Aus § 247 Abs. 1 Satz 2 AktG folgt nicht, dass grundsätzlich das höhere Interesse der Beklagten maßgeblich sei, sondern es ist eine wertende Ermittlung einer Zwischengröße vorzunehmen (vgl. Senat KostRspr § 247 AktG Nr. 9, Schneider/Herget, wie oben Rz. 166, Anders/Gehle, wie oben, Rz. 8). In der Rechtsprechung ist die Tendenz zu beobachten, sich weitgehend den niedrigeren Interessen des Aktionärs anzunähern (vgl. mögliche Bewertungspauschalen bei Schneider/Herget, wie oben). Dem entspricht die bisherige Bewertungspraxis des Senats, die ihre Wurzel in dem Bestreben hat, ungeachtet der durch § 247 Abs. 2 AktG bereits geschaffenen Möglichkeiten bei Klagen gegen Beschlüsse von Großgesellschaften den rechtsstaatlichen Schutz nicht mit allzu großen Risiken zu belasten.

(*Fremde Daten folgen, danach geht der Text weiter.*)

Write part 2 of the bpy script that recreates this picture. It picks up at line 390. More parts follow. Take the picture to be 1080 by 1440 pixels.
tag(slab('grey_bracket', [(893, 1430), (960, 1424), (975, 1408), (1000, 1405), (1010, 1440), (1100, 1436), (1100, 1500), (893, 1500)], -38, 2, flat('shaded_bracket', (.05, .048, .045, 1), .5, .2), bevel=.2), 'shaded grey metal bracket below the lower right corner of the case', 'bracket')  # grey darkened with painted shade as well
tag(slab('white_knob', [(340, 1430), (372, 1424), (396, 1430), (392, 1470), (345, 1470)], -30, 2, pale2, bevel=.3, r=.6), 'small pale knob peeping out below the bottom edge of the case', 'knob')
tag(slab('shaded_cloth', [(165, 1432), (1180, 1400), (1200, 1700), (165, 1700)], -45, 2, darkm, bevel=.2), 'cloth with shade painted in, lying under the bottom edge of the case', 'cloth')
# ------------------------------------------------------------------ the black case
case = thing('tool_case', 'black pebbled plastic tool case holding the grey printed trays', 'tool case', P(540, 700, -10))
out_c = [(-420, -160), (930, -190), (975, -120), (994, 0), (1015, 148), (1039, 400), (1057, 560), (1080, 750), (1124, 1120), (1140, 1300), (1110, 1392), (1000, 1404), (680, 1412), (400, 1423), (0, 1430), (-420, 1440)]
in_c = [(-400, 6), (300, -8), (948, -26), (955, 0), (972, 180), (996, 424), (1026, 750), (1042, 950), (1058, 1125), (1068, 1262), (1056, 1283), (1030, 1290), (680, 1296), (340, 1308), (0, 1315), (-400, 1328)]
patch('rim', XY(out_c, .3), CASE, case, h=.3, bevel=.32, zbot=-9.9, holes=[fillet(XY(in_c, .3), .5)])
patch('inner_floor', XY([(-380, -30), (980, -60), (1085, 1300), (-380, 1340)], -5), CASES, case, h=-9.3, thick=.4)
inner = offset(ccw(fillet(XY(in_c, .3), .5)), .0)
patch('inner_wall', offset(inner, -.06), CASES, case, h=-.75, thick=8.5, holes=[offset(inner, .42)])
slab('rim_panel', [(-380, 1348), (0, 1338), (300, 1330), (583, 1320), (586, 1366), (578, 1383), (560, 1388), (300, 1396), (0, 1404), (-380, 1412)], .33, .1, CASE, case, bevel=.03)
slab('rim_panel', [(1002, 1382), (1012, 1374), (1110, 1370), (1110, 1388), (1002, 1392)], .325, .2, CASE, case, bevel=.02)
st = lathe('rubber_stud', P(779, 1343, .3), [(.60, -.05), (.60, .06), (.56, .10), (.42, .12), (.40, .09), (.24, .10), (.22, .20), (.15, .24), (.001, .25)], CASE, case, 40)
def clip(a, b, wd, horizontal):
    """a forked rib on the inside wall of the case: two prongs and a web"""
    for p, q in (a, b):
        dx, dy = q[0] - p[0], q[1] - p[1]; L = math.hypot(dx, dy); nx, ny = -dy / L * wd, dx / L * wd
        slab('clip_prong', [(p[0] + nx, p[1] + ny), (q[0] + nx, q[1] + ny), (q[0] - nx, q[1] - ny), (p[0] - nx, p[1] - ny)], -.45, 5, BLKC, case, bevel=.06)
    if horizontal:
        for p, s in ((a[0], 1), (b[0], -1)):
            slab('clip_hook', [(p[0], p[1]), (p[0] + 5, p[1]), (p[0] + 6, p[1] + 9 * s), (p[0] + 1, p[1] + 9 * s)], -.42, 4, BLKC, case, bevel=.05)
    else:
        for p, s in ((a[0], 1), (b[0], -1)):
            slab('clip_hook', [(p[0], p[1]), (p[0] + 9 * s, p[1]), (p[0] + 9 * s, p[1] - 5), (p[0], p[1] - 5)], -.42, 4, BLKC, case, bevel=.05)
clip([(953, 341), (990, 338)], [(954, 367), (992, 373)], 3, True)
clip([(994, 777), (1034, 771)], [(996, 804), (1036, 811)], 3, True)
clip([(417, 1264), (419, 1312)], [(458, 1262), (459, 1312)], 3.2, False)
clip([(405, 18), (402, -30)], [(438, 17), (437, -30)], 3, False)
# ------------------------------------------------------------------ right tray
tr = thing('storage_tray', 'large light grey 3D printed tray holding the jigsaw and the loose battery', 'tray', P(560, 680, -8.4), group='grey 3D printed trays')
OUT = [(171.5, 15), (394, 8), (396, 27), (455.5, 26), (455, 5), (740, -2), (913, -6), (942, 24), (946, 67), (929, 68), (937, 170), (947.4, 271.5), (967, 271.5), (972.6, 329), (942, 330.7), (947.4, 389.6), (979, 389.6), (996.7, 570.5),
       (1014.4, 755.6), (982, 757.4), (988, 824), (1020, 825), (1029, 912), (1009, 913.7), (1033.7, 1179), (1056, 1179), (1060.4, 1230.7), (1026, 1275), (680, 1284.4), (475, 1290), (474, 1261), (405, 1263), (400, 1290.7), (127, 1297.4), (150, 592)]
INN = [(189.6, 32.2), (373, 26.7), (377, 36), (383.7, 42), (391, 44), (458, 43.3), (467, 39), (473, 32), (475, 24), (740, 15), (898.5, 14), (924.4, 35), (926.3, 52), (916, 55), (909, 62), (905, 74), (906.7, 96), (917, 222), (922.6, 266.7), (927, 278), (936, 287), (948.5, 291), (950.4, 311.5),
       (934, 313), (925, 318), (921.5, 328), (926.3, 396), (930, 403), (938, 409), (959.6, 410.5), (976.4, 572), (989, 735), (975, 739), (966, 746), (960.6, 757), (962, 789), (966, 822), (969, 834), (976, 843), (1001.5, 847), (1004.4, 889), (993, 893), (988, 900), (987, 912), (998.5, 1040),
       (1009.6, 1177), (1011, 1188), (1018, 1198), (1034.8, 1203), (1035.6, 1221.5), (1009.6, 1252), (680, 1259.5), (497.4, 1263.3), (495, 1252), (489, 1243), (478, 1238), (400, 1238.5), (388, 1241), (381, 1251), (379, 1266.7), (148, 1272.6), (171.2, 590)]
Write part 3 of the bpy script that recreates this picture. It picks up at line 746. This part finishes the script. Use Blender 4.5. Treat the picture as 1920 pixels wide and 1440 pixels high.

Dementsprechend kommt es nur zu einer eher mäßigen Anhebung der durch die Klägerinteressen bestimmten Größenordnung auf 150.000,00 DM. Bei der notwendigen Bestimmung des Zwischenwerts waren auch Aspekte der Rechtssicherheit zu berücksichtigen, die eine Orientierung an der bisherigen Bemessungspraxis des Senats nahe legen.

Die Entscheidung ist gemäß § 25 Abs. 4 GKG gerichtsgebührenfrei. Außergerichtliche Kosten werden nicht erstattet.